Let's pick it up, mid-action, according to Shaw:

Mona demands to speak to a manager. A customer service representative says someone will be right with them. Directs them to a bench, outside. (Remember, it's mid-August.) Mona and Don sit.

Tick, tick, tick, goes the clock. Sit, sit, sit, go Mona and Don.

For. Two. Hours.

And then -- this is the best part -- the customer rep leans out the door and says the manager has left for the day.
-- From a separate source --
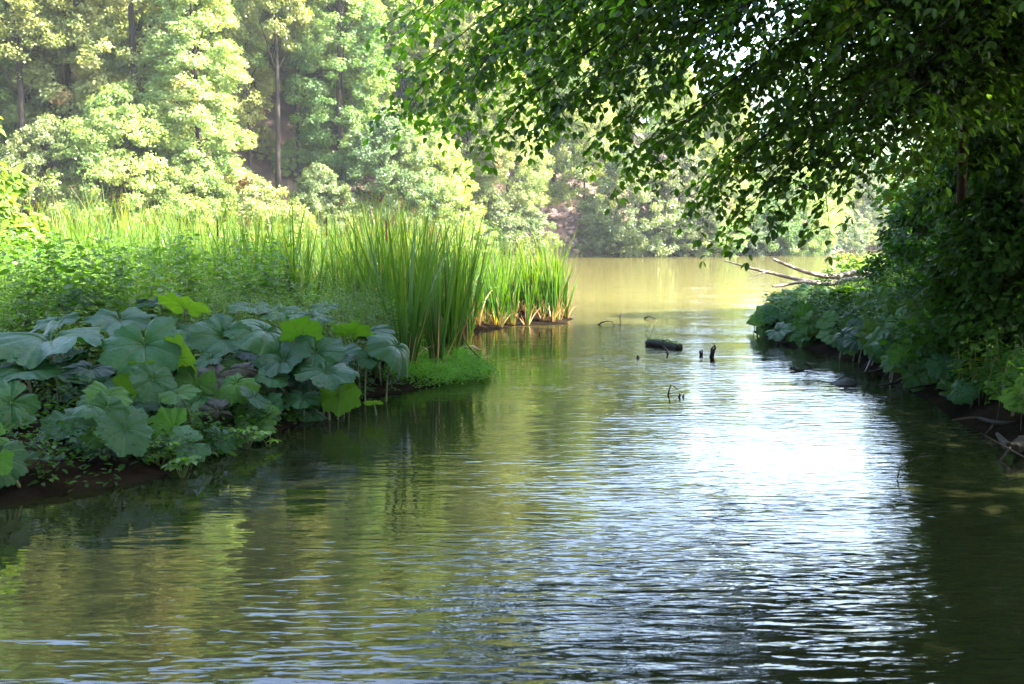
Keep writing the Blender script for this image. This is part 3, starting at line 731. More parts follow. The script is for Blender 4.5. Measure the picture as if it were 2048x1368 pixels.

Thanks for coming!

Oh, the sputtering outrage!

The insulting idea that, as Shaw puts it, "they thought just because we're old enough to get Social Security that we lack both brains and backbone."

So, after stewing over it all weekend, on the following Monday, she went downstairs, got Don's claw hammer and said: "C'mon, honey, we're going to Comcast."

Did you try to stop her, Mr. Shaw?

"Oh no, no," he says.

Hammer time: Shaw storms in the company's office. BAM! She whacks the keyboard of the customer service rep. BAM! Down goes the monitor. BAM! She totals the telephone. People scatter, scream, cops show up and what does she do? POW! A parting shot to the phone!

"They cuffed me right then," she says.

Her take on Comcast: "What a bunch of sub-moronic imbeciles."

And here's who she is.

She and Don are both retired from the Air Force (she was a registered nurse). They have been married 45 years. She is secretary of the local AARP, secretary of a square-dancing club and takes in strays for the local animal shelter (they have seven dogs at the moment). She has a heart condition. She lifts weights at a local gym. The couple attend a Unitarian Universalist church.

Police gave her the hammer back, though she swears she's content to ride off into the sunset of True Crime Stories in America, never again to go Com-smash-tic on her local cable provider.